Se trata de una doble historia fantástica: la del triunfo de un resentimiento y la de la fundación de una sensibilidad nacional.

Por envidia y por rechazo a los privilegios de que los españoles peninsulares gozaban en la Nueva España, sus hijos, los criollos, los españoles americanos, se rebelaron contra sus padres y crearon, en el curso de los siglos, los potentes motivos de una nueva nacionalidad: el patriotismo criollo.

Inventaron la noción de la superioridad americana frente a los vicios y las atrocidades de la metrópoli en sus reinos de ultramar. Dibujaron los años de dominación española como una época oscura de opresión y esclavitud. Asumieron como raíz de su identidad americana/mexicana el pasado indígena prehispánico.
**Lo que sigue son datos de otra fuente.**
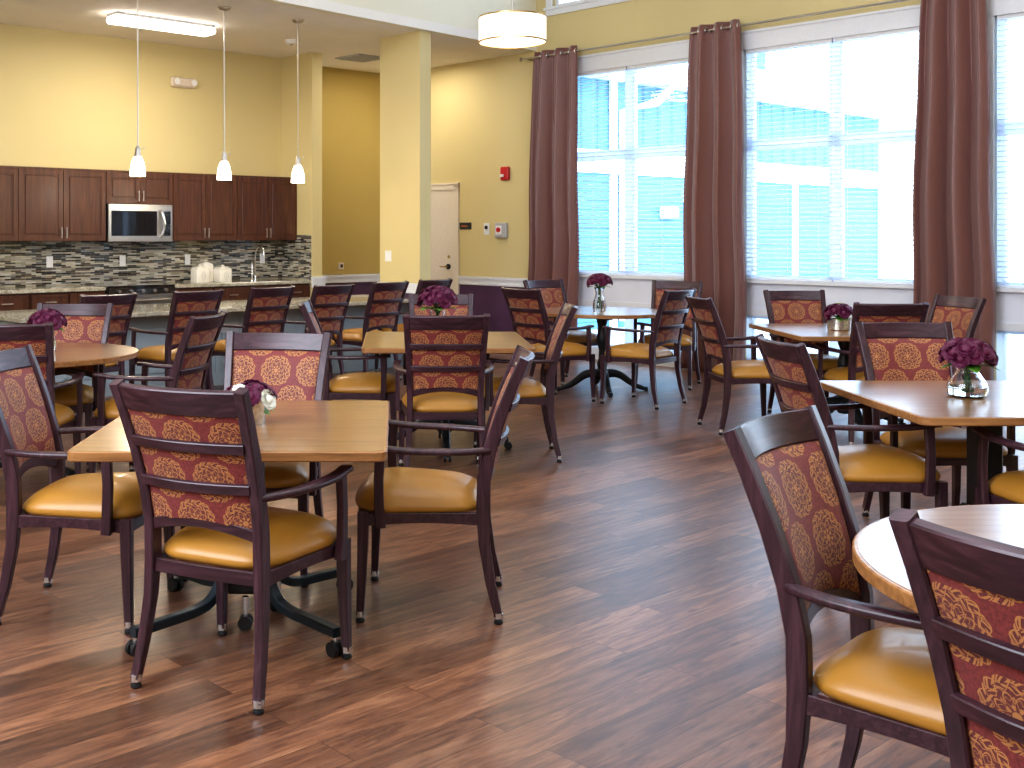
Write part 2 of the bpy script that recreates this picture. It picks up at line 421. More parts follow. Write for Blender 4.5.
# trims
def rail(mb, u0, u1, v0, v1, z0=.80, z1=.912, out='-u', d=.03):
    if out == '-u':
        mb.box(u0 - d * .5, u0, v0, v1, z0, z1); mb.box(u0 - d, u0, v0, v1, z1 - .035, z1); mb.box(u0 - d * .75, u0, v0, v1, z0 + .01, z0 + .028)
    else:
        mb.box(u0, u1, v0 - d * .5, v0, z0, z1); mb.box(u0, u1, v0 - d, v0, z1 - .035, z1); mb.box(u0, u1, v0 - d * .75, v0, z0 + .01, z0 + .028)
m = MB(); rail(m, WU, 0, 9.08, 10.70); struct('trim_1', m, 'trimw', 'white chair rail on the window wall beside the door')
m = MB(); rail(m, 8.665, WU, 12.1, 0, out='-v', d=.035); struct('trim_2', m, 'trimw', 'white chair rail across the alcove wall')
m = MB(); rail(m, 8.513, 0, 9.24, 9.97); rail(m, 8.50, 8.70, 9.27, 0, out='-v'); struct('trim_3', m, 'trimw', 'white chair rail around the pier')
m = MB(); m.box(8.50, 8.69, 11.20, 11.236, .80, .93); m.box(8.49, 8.70, 11.19, 11.236, .90, .935); struct('trim_4', m, 'trimw', 'white rail end on the kitchen return wall')
m = MB(); m.box(WU - .018, WU, VFRONT, 12.1, 0, .125); m.box(WU - .012, WU, VFRONT, 12.1, .125, .14); struct('baseboard_right', m, 'trimw', 'white baseboard along the window wall')
m = MB(); m.box(8.665, WU, 12.082, 12.1, 0, .13); struct('baseboard_alcove', m, 'trimw', 'white baseboard in the alcove')

def window(n, a, b):
    w = roomthing('window_%d' % n, 'white framed tall window in the right wall', 'window', WU, a, 0, kind='structure')
    L = b - a; f = MB()
    # casing on the room side and frame in the opening
    f.box(-.022, 0, -.09, L + .09, ZH - .03, ZH + .15); f.box(-.035, 0, -.10, L + .10, ZH + .14, ZH + .165)
    f.box(-.022, 0, -.09, 0, ZL0, ZH); f.box(-.022, 0, L, L + .09, ZL0, ZH)
    f.box(-.05, .06, -.10, L + .10, ZS - .03, ZS + .005)
    f.box(-.02, .02, -.09, L + .09, ZL1 - .01, ZL1 + .06)
    f.build('window_frame', 'trimw', w, 0)
    s_ = MB()
    for q0, q1 in ((0, .065), (L - .065, L), (L / 2 - .055, L / 2 + .055)):
        for z0, z1 in ((ZS, ZH), (ZL0, ZL1)): s_.box(.05, .14, q0, q1, z0, z1)
    for z0, z1 in ((ZS, ZS + .05), (2.33, 2.44), (ZH - .06, ZH), (ZL0, ZL0 + .04), (ZL1 - .04, ZL1)): s_.box(.052, .138, 0, L, z0, z1)
    s_.box(.0, .051, 0, .006, ZS, ZH); s_.box(.0, .051, L - .006, L, ZS, ZH); s_.box(.0, .051, 0, L, ZH - .006, ZH)
    s_.build('window_sash', 'vinylframe', w, 0)
    p = MB(); p.box(.093, .097, .05, L - .05, ZS + .04, ZH - .05); p.box(.093, .097, .05, L - .05, ZL0 + .03, ZL1 - .03)
    p.build('window_pane', 'pane', w, 0)
    return w
for i, (a, b) in enumerate(WINS): window(i + 1, a, b)
for i, (a, b) in enumerate(CLER):
    w = roomthing('window_%d' % (5 + i), 'small high white window above the curtain rod', 'window', WU, a, 4.2, kind='structure'); L = b - a
    f = MB()
    f.box(-.025, 0, -.09, L + .09, -.09, 0); f.box(-.045, 0, -.11, L + .11, -.02, .01); f.box(-.022, 0, -.09, 0, 0, 1.2); f.box(-.022, 0, L, L + .09, 0, 1.2); f.box(-.022, 0, -.09, L + .09, 1.15, 1.24)
    for q0, q1 in ((0, .05), (L - .05, L), (L / 2 - .03, L / 2 + .03)): f.box(.05, .13, q0, q1, 0, 1.15)
    f.box(.052, .128, 0, L, 0, .05); f.box(.052, .128, 0, L, 1.1, 1.15)
    f.build('window_frame', 'trimw', w, 0)
    p = MB(); p.box(.09, .094, .04, L - .04, .03, 1.12); p.build('window_pane', 'pane', w, 0)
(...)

No el mundo de los indios de carne y hueso, entre los que vivían, sino el orgullo por el resplandor de sus civilizaciones desaparecidas —olmecas, mayas, toltecas— a las que dieron un toque clásico. Por último, trajeron al mundo, como patrona de su religiosidad y de su Iglesia, nada menos que a la Virgen de Guadalupe. El triunfo de los liberales mexicanos en el siglo XIX refrendó la visión criolla de la Nueva España como una época oscura, grillete del progreso. Las élites liberales, empeñadas en una modernidad copiada de Francia, Inglaterra y Estados Unidos, fueron también antiespañolas.

Para ellas, el pasado a superar era la herencia feudal hispánica: los fueros, las corporaciones civiles y eclesiásticas, la monarquía, la Inquisición, el clero.

De modo que el nacionalismo liberal repudió también la herencia de la Nueva España, el molino de siglos donde, sin embargo, había nacido y madurado la nación mexicana.

Se dio así una continuidad entre el rechazo criollo al legado español y el espíritu antihispánico de los liberales mexicanos.

El liberalismo mexicano tuvo también su España imaginaria: la que había que dejar atrás, aunque fuera parte de nuestras entrañas, la España que no estaba ni está en la península española, sino en nuestro propio suelo, en nuestras costumbres, entre nosotros.

La España odiada: nuestra propia sombra.